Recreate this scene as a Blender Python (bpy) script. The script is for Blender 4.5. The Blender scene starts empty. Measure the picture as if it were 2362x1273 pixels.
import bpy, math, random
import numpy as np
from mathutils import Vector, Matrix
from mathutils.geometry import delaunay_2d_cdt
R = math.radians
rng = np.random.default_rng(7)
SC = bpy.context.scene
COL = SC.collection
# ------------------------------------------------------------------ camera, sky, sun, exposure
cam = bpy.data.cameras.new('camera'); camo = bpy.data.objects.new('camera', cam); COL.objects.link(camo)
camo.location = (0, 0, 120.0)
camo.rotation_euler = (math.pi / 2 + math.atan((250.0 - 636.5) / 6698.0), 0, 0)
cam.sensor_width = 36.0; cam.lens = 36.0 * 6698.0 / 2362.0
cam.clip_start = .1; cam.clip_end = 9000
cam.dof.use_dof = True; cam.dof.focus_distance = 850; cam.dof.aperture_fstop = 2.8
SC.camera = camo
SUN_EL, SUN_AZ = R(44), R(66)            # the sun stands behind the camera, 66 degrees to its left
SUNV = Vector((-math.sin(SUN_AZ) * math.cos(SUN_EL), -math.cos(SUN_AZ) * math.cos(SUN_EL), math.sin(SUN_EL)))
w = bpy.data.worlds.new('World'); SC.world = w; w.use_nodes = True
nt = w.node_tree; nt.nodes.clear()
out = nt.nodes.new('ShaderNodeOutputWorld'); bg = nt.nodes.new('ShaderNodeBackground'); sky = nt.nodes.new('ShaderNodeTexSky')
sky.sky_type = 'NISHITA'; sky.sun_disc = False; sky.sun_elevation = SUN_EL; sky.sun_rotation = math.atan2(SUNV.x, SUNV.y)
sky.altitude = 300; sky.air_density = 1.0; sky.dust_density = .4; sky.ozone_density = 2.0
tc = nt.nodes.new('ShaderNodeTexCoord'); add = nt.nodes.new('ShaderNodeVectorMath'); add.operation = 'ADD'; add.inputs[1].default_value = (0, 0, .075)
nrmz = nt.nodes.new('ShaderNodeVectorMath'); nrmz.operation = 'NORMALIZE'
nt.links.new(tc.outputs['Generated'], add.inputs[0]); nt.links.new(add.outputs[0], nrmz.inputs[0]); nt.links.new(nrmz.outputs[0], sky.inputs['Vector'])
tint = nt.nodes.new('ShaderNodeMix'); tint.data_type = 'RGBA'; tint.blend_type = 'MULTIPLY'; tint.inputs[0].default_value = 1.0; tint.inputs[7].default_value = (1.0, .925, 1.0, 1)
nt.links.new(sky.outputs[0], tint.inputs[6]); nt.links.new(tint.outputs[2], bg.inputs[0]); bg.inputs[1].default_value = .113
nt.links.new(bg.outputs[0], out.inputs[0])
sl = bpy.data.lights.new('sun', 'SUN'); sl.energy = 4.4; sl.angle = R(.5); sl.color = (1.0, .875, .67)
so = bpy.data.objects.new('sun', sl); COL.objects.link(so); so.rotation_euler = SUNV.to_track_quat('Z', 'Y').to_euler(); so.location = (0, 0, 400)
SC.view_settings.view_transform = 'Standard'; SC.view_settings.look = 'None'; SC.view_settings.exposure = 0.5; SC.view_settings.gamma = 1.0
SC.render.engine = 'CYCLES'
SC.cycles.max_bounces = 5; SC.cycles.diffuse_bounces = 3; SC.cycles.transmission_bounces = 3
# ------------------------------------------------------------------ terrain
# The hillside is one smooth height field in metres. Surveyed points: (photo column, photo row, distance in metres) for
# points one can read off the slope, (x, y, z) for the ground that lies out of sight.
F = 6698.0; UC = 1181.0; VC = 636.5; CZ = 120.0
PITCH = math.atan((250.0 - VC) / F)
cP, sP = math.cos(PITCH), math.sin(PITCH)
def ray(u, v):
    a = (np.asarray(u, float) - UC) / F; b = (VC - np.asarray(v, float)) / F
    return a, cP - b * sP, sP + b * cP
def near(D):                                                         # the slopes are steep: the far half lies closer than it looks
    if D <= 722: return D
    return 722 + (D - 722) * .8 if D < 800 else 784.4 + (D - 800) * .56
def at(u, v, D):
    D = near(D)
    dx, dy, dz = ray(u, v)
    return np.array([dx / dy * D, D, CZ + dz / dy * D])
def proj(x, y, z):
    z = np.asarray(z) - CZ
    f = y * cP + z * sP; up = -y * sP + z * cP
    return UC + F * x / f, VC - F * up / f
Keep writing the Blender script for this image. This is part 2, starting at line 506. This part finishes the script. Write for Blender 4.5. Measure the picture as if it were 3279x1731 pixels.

+---+

§ **TASK DETAILS**:
Reproduce all of the entries word for word.

§ **WRITTEN ANSWER**:
Recreate this scene as a Blender Python (bpy) script. The script is for Blender 4.5. The Blender scene starts empty. Measure the picture as if it were 2362x1273 pixels.
import bpy, math, random
import numpy as np
from mathutils import Vector, Matrix
from mathutils.geometry import delaunay_2d_cdt
R = math.radians
rng = np.random.default_rng(7)
SC = bpy.context.scene
COL = SC.collection
# ------------------------------------------------------------------ camera, sky, sun, exposure
cam = bpy.data.cameras.new('camera'); camo = bpy.data.objects.new('camera', cam); COL.objects.link(camo)
camo.location = (0, 0, 120.0)
camo.rotation_euler = (math.pi / 2 + math.atan((250.0 - 636.5) / 6698.0), 0, 0)
cam.sensor_width = 36.0; cam.lens = 36.0 * 6698.0 / 2362.0
cam.clip_start = .1; cam.clip_end = 9000
cam.dof.use_dof = True; cam.dof.focus_distance = 850; cam.dof.aperture_fstop = 2.8
SC.camera = camo
SUN_EL, SUN_AZ = R(44), R(66)            # the sun stands behind the camera, 66 degrees to its left
SUNV = Vector((-math.sin(SUN_AZ) * math.cos(SUN_EL), -math.cos(SUN_AZ) * math.cos(SUN_EL), math.sin(SUN_EL)))
w = bpy.data.worlds.new('World'); SC.world = w; w.use_nodes = True
nt = w.node_tree; nt.nodes.clear()
out = nt.nodes.new('ShaderNodeOutputWorld'); bg = nt.nodes.new('ShaderNodeBackground'); sky = nt.nodes.new('ShaderNodeTexSky')
sky.sky_type = 'NISHITA'; sky.sun_disc = False; sky.sun_elevation = SUN_EL; sky.sun_rotation = math.atan2(SUNV.x, SUNV.y)
sky.altitude = 300; sky.air_density = 1.0; sky.dust_density = .4; sky.ozone_density = 2.0
tc = nt.nodes.new('ShaderNodeTexCoord'); add = nt.nodes.new('ShaderNodeVectorMath'); add.operation = 'ADD'; add.inputs[1].default_value = (0, 0, .075)
nrmz = nt.nodes.new('ShaderNodeVectorMath'); nrmz.operation = 'NORMALIZE'
nt.links.new(tc.outputs['Generated'], add.inputs[0]); nt.links.new(add.outputs[0], nrmz.inputs[0]); nt.links.new(nrmz.outputs[0], sky.inputs['Vector'])
tint = nt.nodes.new('ShaderNodeMix'); tint.data_type = 'RGBA'; tint.blend_type = 'MULTIPLY'; tint.inputs[0].default_value = 1.0; tint.inputs[7].default_value = (1.0, .925, 1.0, 1)
nt.links.new(sky.outputs[0], tint.inputs[6]); nt.links.new(tint.outputs[2], bg.inputs[0]); bg.inputs[1].default_value = .113
nt.links.new(bg.outputs[0], out.inputs[0])
sl = bpy.data.lights.new('sun', 'SUN'); sl.energy = 4.4; sl.angle = R(.5); sl.color = (1.0, .875, .67)
so = bpy.data.objects.new('sun', sl); COL.objects.link(so); so.rotation_euler = SUNV.to_track_quat('Z', 'Y').to_euler(); so.location = (0, 0, 400)
SC.view_settings.view_transform = 'Standard'; SC.view_settings.look = 'None'; SC.view_settings.exposure = 0.5; SC.view_settings.gamma = 1.0
SC.render.engine = 'CYCLES'
SC.cycles.max_bounces = 5; SC.cycles.diffuse_bounces = 3; SC.cycles.transmission_bounces = 3
# ------------------------------------------------------------------ terrain
# The hillside is one smooth height field in metres. Surveyed points: (photo column, photo row, distance in metres) for
# points one can read off the slope, (x, y, z) for the ground that lies out of sight.
F = 6698.0; UC = 1181.0; VC = 636.5; CZ = 120.0
PITCH = math.atan((250.0 - VC) / F)
cP, sP = math.cos(PITCH), math.sin(PITCH)
def ray(u, v):
    a = (np.asarray(u, float) - UC) / F; b = (VC - np.asarray(v, float)) / F
    return a, cP - b * sP, sP + b * cP
def near(D):                                                         # the slopes are steep: the far half lies closer than it looks
    if D <= 722: return D
    return 722 + (D - 722) * .8 if D < 800 else 784.4 + (D - 800) * .56
def at(u, v, D):
    D = near(D)
    dx, dy, dz = ray(u, v)
    return np.array([dx / dy * D, D, CZ + dz / dy * D])
def proj(x, y, z):
    z = np.asarray(z) - CZ
    f = y * cP + z * sP; up = -y * sP + z * cP
    return UC + F * x / f, VC - F * up / f
Keep writing the Blender script for this image. This is part 2, starting at line 506. This part finishes the script. Write for Blender 4.5. Measure the picture as if it were 3279x1731 pixels.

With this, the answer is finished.